My friends laughed to incontinence… hahahah
Nope.
I don’t really dig slapstick humour….unless I am *really* bored and have *absolutely* nothing better to do with my time.
Guess again?
If it is non-Chinese film, I will be lost coz I dont fancy much!
Hehehe…I will reveal the movie title shortly. But not now, ya?
I want my other friends/readers to guess first. See who strikes gold.
mamamia?
Too easy, eh?
hahaha… but could you please tell me again, how could they have Pierce Brosnan sing in that movie? My god what an awful voice but the movie is too good to be spoilt by that, THANK GOD!
hey, you should go to movie alone more but be careful don’t go for the late one yourself. I love going to the movie myself when I was in KL.
Haha!! Yup, that was the exact thing in my head as I was driving home that nite, reflecting on the movie.

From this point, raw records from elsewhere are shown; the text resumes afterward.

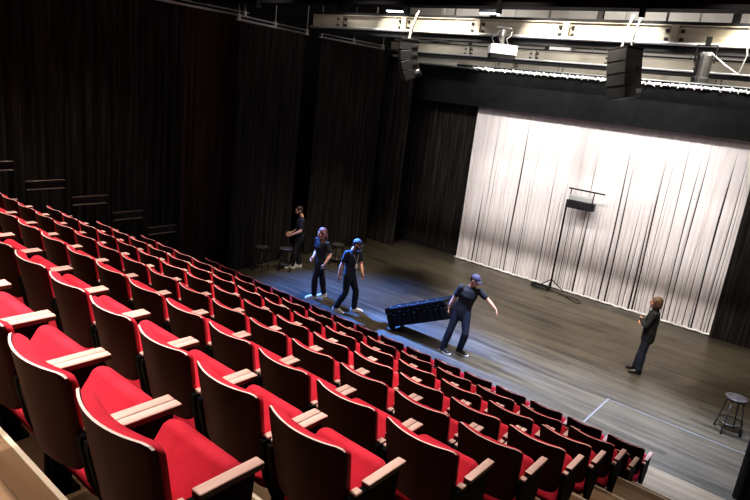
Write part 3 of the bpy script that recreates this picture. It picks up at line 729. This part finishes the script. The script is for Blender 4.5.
        if kind[0] == 'lanyard':
            bm2 = BM(); ch = shc - Z * .22 + fwd * .15
            tube(bm2, [neck - fwd * .06 + ss * .0, neck + ss * .075 - Z * .01, shc + ss * .06 + fwd * .115 - Z * .05, ch, shc - ss * .06 + fwd * .115 - Z * .05, neck - ss * .075 - Z * .01, neck - fwd * .06], .006, 6)
            o = obj('lanyard', bm2, 'badge', t)
            bm3 = BM(); Rm = Matrix((ss, fwd, Z)).transposed(); box(bm3, ch - Z * .06, (.075, .008, .11), Rm, bev=.003, seg=1); obj('badge', bm3, 'badge', o)
    return t

# man pulling the case
person((-4.26, 2.20), 'man in navy cap and dark t-shirt pulling the long black case', dict(
    hipL=(.135, .03, .92), hipR=(-.03, .0, .93), kneeL=(.19, .14, .50), kneeR=(-.12, .05, .50), ankL=(.13, -.04, .10), ankR=(-.21, .02, .09), toeL=(.85, .5, 0), toeR=(.75, .65, 0),
    shL=(.335, .02, 1.40), shR=(-.03, .06, 1.44), elL=(.53, .04, 1.245), elR=(-.15, .02, 1.15), wrL=(.70, .10, 1.10), wrR=(-.22, .0, .93), handL=(.4, .2, -1), handR=(-.15, .1, -1), curlR=1.2, curlL=.35,
    head=(.21, .07, 1.62), face=(.86, .45, -.28)),
    dict(shirt=('t_shirt', 'navy_tee', .62), trousers='jeans', shoes='shoe_dark'), [('cap', 'cap'), ('nape', 'hair_dark')])
# man in cap with badge
person((-7.10, 2.02), 'man in dark cap and shirt with pale badge striding to the right', dict(
    hipL=(.04, -.06, .91), hipR=(-.02, .09, .91), kneeL=(.20, -.05, .50), kneeR=(-.03, .09, .49), ankL=(.20, -.06, .09), ankR=(-.22, .07, .11), toeL=(1, .25, .1), toeR=(1, .3, -.1),
    shL=(.17, -.10, 1.42), shR=(-.08, .14, 1.43), elL=(.25, -.06, 1.15), elR=(-.18, .17, 1.15), wrL=(.30, .08, .98), wrR=(-.22, .22, .92), handL=(.2, .15, -1), handR=(.05, .0, -1),
    head=(.12, .06, 1.62), face=(.9, .45, -.08)),
    dict(shirt=('polo_shirt', 'navy_tee', .66), trousers='black_trousers', shoes='shoe_white'), [('cap', 'cap'), ('nape', 'hair_dark'), ('beard', 'hair_dark'), ('lanyard', 'badge')])
# long-haired person
person((-8.12, 2.10), 'person with long auburn hair in dark t-shirt walking to the left', dict(
    hipL=(.03, .09, .92), hipR=(.0, -.08, .92), kneeL=(-.07, .09, .50), kneeR=(.10, -.06, .50), ankL=(-.06, .07, .09), ankR=(.17, -.08, .11), toeL=(-1, .3, 0), toeR=(-1, .2, -.1),
    shL=(.13, .18, 1.41), shR=(-.09, -.09, 1.42), elL=(.24, .22, 1.14), elR=(-.10, -.10, 1.13), wrL=(.13, .32, .95), wrR=(-.16, .10, 1.02), handL=(-.35, .15, -1), handR=(-.4, .6, -.5),
    head=(.0, .04, 1.61), face=(-.85, .5, -.12)),
    dict(shirt=('t_shirt', 'black_tee', .66), trousers='black_trousers', shoes='shoe_white'), [('long', 'hair_red')])
# man bending over the stool
person((-10.15, 3.25), 'bearded man in black t-shirt reaching towards the stool at left', dict(
    hipL=(.10, .08, .90), hipR=(.09, -.09, .90), kneeL=(.0, .10, .49), kneeR=(.08, -.10, .48), ankL=(-.05, .08, .09), ankR=(.13, -.10, .09), toeL=(-1, .15, 0), toeR=(-1, .1, 0),
    shL=(.12, .18, 1.38), shR=(.09, -.16, 1.38), elL=(.10, .24, 1.09), elR=(.06, -.17, 1.08), wrL=(-.13, .20, .96), wrR=(-.16, -.12, .94), handL=(-1, .0, -.35), handR=(-1, .1, -.35),
    head=(.03, .02, 1.60), face=(-.93, .12, -.32)),
    dict(shirt=('t_shirt', 'black_tee', .64), trousers='black_trousers', shoes='shoe_white'), [('short', 'hair_dark', False), ('beard', 'hair_dark')])
# woman at the right
person((-1.29, 4.66), 'woman in black jacket and jeans standing with arms folded', dict(k=.88,
    hipL=(.03, .08, .87), hipR=(.03, -.08, .87), kneeL=(.0, .08, .47), kneeR=(-.02, -.08, .47), ankL=(.0, .09, .08), ankR=(-.07, -.09, .08), toeL=(-1, .12, 0), toeR=(-1, -.1, 0),
    shL=(.05, .165, 1.35), shR=(.04, -.155, 1.35), elL=(-.05, .22, 1.07), elR=(-.06, -.21, 1.07), wrL=(-.175, -.01, 1.13), wrR=(-.20, .05, 1.09), handL=(.15, -1, .1), handR=(.25, 1, .1), curlL=.6, curlR=.6,
    head=(.02, .02, 1.54), face=(-.99, .08, .02)),
    dict(shirt=('jacket', 'black_tee', 1.), trousers='jeans', shoes='shoe_dark', sole='shoe_dark'), [('bob', 'hair_bob')])

# ------------------------------------------------------------------ lights
def area(name, loc, target, size, power, col=(1, 1, 1), sy=None, spread=None):
    l = bpy.data.lights.new(name, 'AREA'); l.energy = power; l.color = col; l.size = size
    if sy: l.shape = 'RECTANGLE'; l.size_y = sy
    if spread: l.spread = rad(spread)
    o = bpy.data.objects.new(name, l); C.objects.link(o); o.location = loc
    o.rotation_euler = (Vector(target) - Vector(loc)).to_track_quat('-Z', 'Y').to_euler(); return o
def spot(name, loc, target, power, ang, blend=.5, col=(1, 1, 1), r=.08):
    l = bpy.data.lights.new(name, 'SPOT'); l.energy = power; l.color = col; l.spot_size = rad(ang); l.spot_blend = blend; l.shadow_soft_size = r
    o = bpy.data.objects.new(name, l); C.objects.link(o); o.location = loc
    o.rotation_euler = (Vector(target) - Vector(loc)).to_track_quat('-Z', 'Y').to_euler(); return o
WARM = (1., .94, .87)
# wash of the white curtain from above the nearest catwalk; the catwalk itself keeps a soft dark band low on the cloth
for x, tx in ((-10.2, -6.6), (-7.6, -4.2), (-1.6, -4.8), (1.4, -2.0), (-4.4, -4.4)):
    spot('curtain_wash', (x, 3.4, 8.26), (tx, 8.7, 3.2), 680, 62, .6, (1., .97, .955), .05)
for x, tx in ((-8.6, -7.0), (-4.6, -4.3), (-.6, -2.2)):
    spot('curtain_wash', (x, 1.6, 6.95), (tx, 8.7, 1.2), 230, 58, .7, (1., .96, .93), .1)
for x in (-8.2, -6.3, -4.4, -2.5, -.6):
    spot('curtain_low_wash', (x, 2.6, 7.83), (x, 8.7, .3), 950, 36, .7, (1., .96, .92), .04)
# house lights straight above the rows
for y, p in ((-6.5, 800), (-3.9, 640), (-1.7, 500)):
    for x in (-9.3, -6.6, -3.9, -1.2):
        spot('house_light', (x, y, 8.3), (x + .1, y - .55, 2), p, 58, .7, WARM, .12)
spot('house_light', (-2.0, -7.9, 8.3), (-2.0, -7.8, 3), 1000, 50, .7, WARM, .12)
# stage work light from above; unseen front spots added to brighten the people
for x in (-7.0, -3.6, -.3):
    spot('stage_wash', (x, 2.6, 8.2), (x + .2, 5.0, 0), 2300, 74, .7, (1., .90, .74), .12)
for x in (-9.3, -6.8, -4.2, -1.2):
    spot('front_fill', (x + 1.6, -1.3, 8.2), (x, 3.2, .8), 760, 32, .7, (1., .92, .82), .12)
# blue side light across the front of the stage, from the left
spot('blue_side_light', (-10.45, 2.1, 6.0), (-7.4, 2.5, 0), 11000, 50, 1., (.07, .25, 1.), .08)
spot('blue_side_light', (-10.45, 2.25, 6.0), (-5.0, 2.0, 0), 29000, 27, 1., (.09, .28, 1.), .08)
for x in (-3.4, -1.6, .2):
    spot('pale_blue_wash', (x, 1.2, 8.1), (x + .3, 2.1, 0), 6500, 34, .9, (.50, .64, 1.), .1)
# work lights on the upper wall, plus unseen lamps added to brighten the catwalk sides
for x in (-9, -4.5, 0):
    area('upper_light', (x, 7.9, 8.1), (x, 9.6, 7.0), 1.2, 26, (1., .97, .92))
    area('upper_light', (x, .9, 7.9), (x, 3.95, 6.55), 2.2, 22, (1., .97, .92), spread=90)
    area('upper_light', (x, 5.4, 7.6), (x, 7.35, 6.3), 1.6, 11, (1., .97, .92), spread=90)
area('border_fill', (-3.6, 8.02, 6.75), (-3.6, 8.42, 5.86), 9.5, 75, (1., .98, .95), sy=.08, spread=50)  # unseen strip lamp added to brighten the white ties
w = bpy.data.worlds.new('world'); bpy.context.scene.world = w; w.use_nodes = True
w.node_tree.nodes['Background'].inputs[0].default_value = (1, .96, .92, 1); w.node_tree.nodes['Background'].inputs[1].default_value = .012
vs = bpy.context.scene.view_settings
vs.view_transform = 'Standard'; vs.look = 'Medium High Contrast'; vs.exposure = 0; vs.gamma = 1
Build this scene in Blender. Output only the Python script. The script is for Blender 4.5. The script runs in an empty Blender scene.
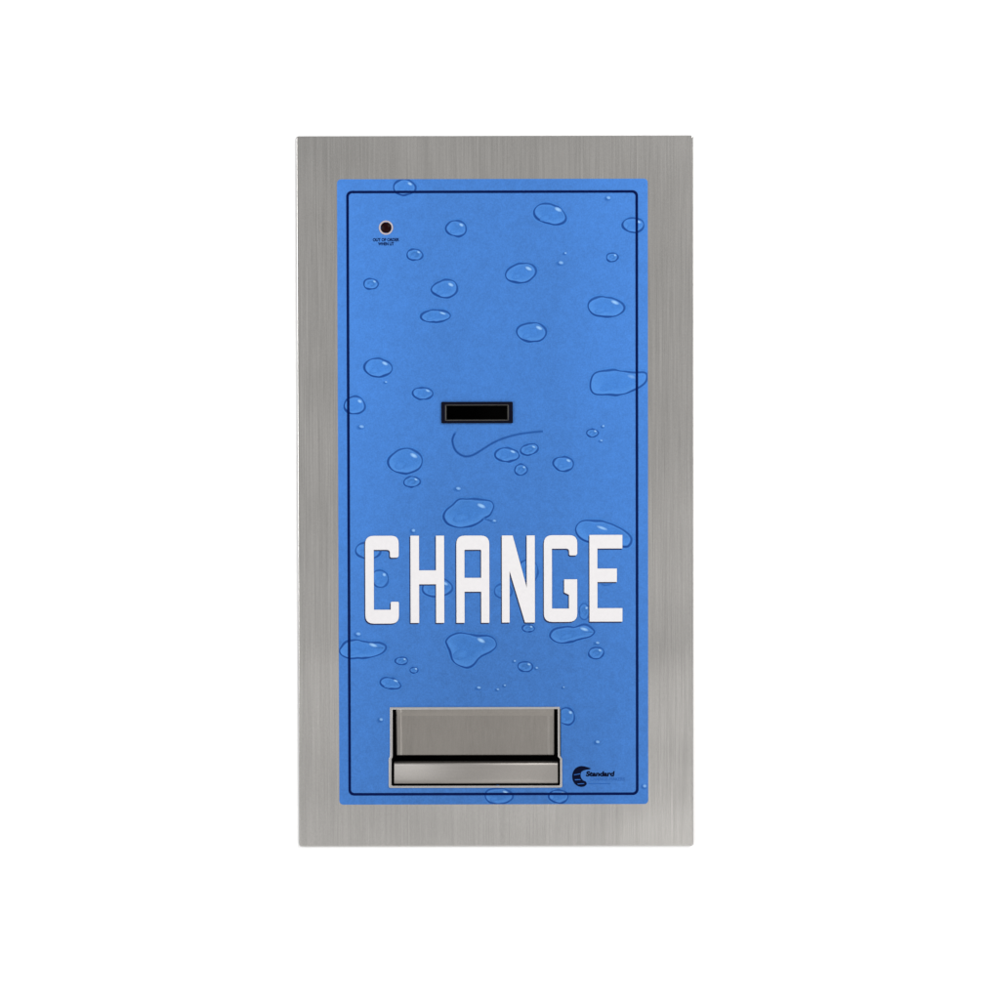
import bpy, bmesh, math, random
from mathutils import Vector
random.seed(4)
C = bpy.context.scene.collection
S = 0.0009                      # metres per photo unit
CX, BZ = 495.6, 847.5           # machine centre / bottom edge
BASE = Vector((0.0, 0.0, 0.90))
FY = -0.003                     # front of the steel faceplate
OY = FY - 0.0004                # front of the printed overlay
def X(px): return (px - CX) * S
def Z(py): return (BZ - py) * S
def L(v): return v * S

# ------------------------------------------------------------------ materials
def srgb(r, g, b):
    f = lambda c: (c/255/12.92) if c/255 <= .04045 else ((c/255+.055)/1.055)**2.4
    return (f(r), f(g), f(b), 1)
def new_mat(name):
    m = bpy.data.materials.new(name); m.use_nodes = True
    nt = m.node_tree; b = nt.nodes['Principled BSDF']
    return m, nt, b
def N(nt, kind, **kw):
    n = nt.nodes.new(kind)
    for k, v in kw.items(): setattr(n, k, v)
    return n
def mapped_noise(nt, scale, detail=3, rough=.55, nscale=1.0):
    tc = N(nt, 'ShaderNodeTexCoord'); mp = N(nt, 'ShaderNodeMapping'); no = N(nt, 'ShaderNodeTexNoise')
    mp.inputs['Scale'].default_value = scale
    no.inputs['Scale'].default_value = nscale; no.inputs['Detail'].default_value = detail; no.inputs['Roughness'].default_value = rough
    nt.links.new(tc.outputs['Object'], mp.inputs['Vector']); nt.links.new(mp.outputs['Vector'], no.inputs['Vector'])
    return no.outputs['Fac']
def rng(nt, fac, lo, hi, a=.3, b=.7):
    r = N(nt, 'ShaderNodeMapRange'); r.inputs[1].default_value = a; r.inputs[2].default_value = b
    r.inputs[3].default_value = lo; r.inputs[4].default_value = hi
    nt.links.new(fac, r.inputs[0]); return r.outputs[0]
def math_(nt, op, a, b):
    n = N(nt, 'ShaderNodeMath', operation=op)
    for i, v in enumerate((a, b)):
        if hasattr(v, 'links'): nt.links.new(v, n.inputs[i])
        else: n.inputs[i].default_value = v
    return n.outputs[0]

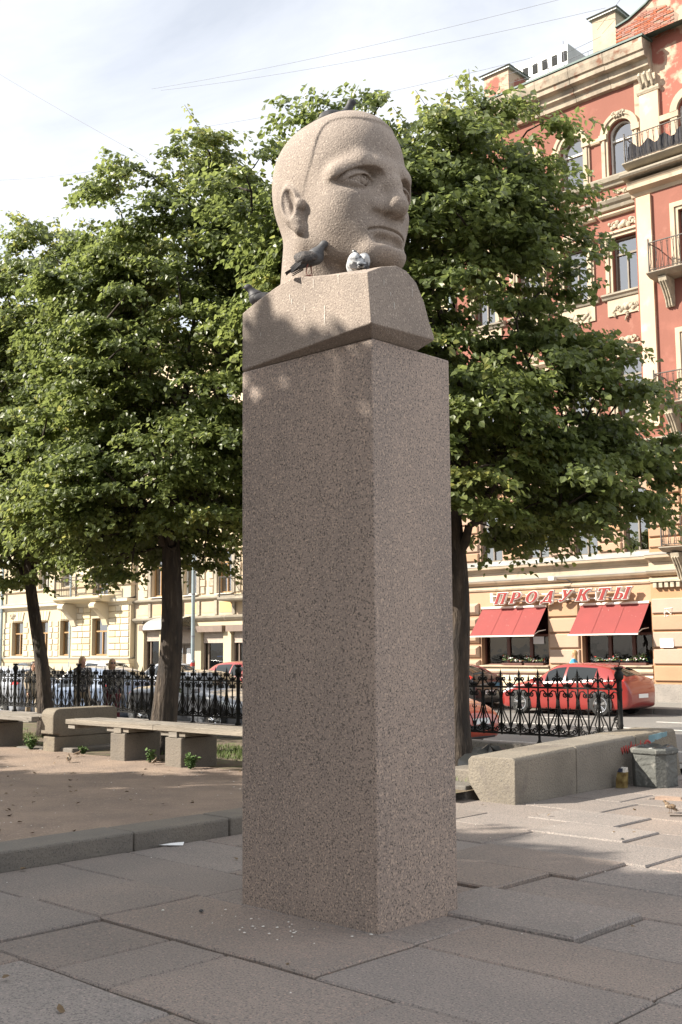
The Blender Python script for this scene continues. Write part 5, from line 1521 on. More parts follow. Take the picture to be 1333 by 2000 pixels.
def tall_bar(x):
    b=MB(); b.tube([FP(x,ZB-.02),FP(x,1.31)],.0165,6)
    b.lathe([(.012,0),(.022,.012),(.022,.03),(.013,.042)],FP(x,1.255),8); b.lathe([(.012,0),(.024,.010),(.012,.022)],FP(x,ZT+.02),8)
    b.lathe([(.012,0),(.020,.012),(.012,.024)],FP(x,1.305),8)
    # spear head with two small wings
    b.add([FP(x,1.318,-.010),FP(x+.022,1.355),FP(x,1.435),FP(x-.022,1.355),FP(x,1.318,.010),FP(x,1.36,-.012),FP(x,1.36,.012)],[(0,1,5),(1,2,5),(2,3,5),(3,0,5),(4,6,1),(1,6,2),(2,6,3),(3,6,4)])
    for s in (-1,1): b.tube([FP(x+s*.006,1.332),FP(x+s*.028,1.334),FP(x+s*.036,1.348)],[.009,.008,.004],5)
    b.lathe([(.012,0),(.024,.02),(.024,.06),(.012,.09)],FP(x,.92),8)
    b.lathe([(.013,0),(.024,.012),(.013,.03)],FP(x,ZB+.02),8)
    return b
def short_bar(x):
    b=MB(); b.tube([FP(x,ZB),FP(x,1.26)],.0135,6)
    b.add([FP(x,1.262,-.009),FP(x+.018,1.295),FP(x,1.363),FP(x-.018,1.295),FP(x,1.262,.009),FP(x,1.298,-.010),FP(x,1.298,.010)],[(0,1,5),(1,2,5),(2,3,5),(3,0,5),(4,6,1),(1,6,2),(2,6,3),(3,6,4)])
    for s in (-1,1):
        b.tube([FP(x+s*.006,1.272),FP(x+s*.026,1.280),FP(x+s*.030,1.290)],[.008,.007,.004],5)
        b.tube([FP(x+s*.004,1.205),FP(x+s*.022,1.222),FP(x+s*.042,1.236),FP(x+s*.048,1.224),FP(x+s*.038,1.212)],[.012,.013,.012,.010,.006],6)
        b.tube([FP(x,.915),FP(x+s*.018,.90),FP(x+s*.034,.912),FP(x+s*.034,.93),FP(x+s*.024,.93)],[.007,.007,.007,.006,.004],5)
    b.lathe([(.010,0),(.026,.015),(.026,.035),(.012,.05)],FP(x,1.205),8)
    b.lathe([(.010,0),(.022,.03),(.018,.08),(.010,.10)],FP(x,.64),8); b.lathe([(.010,0),(.020,.01),(.010,.02)],FP(x,1.02),8)
    return b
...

“That’s gotta be the WORST possible on-screen singing I’ve ever heard in my entire life! Even with his looks, NO ONE is licensed to get away with such croaking! How could the producers even allow that to pass thru???!?!”
And yea, you are right, Mari. The movie is thankfully filled with other goodies that it’s not spoilt by that croaking. I’m gonna watch it again tonite and this time, with my man and his mom. Hehehee…his mom is an ABBA fan.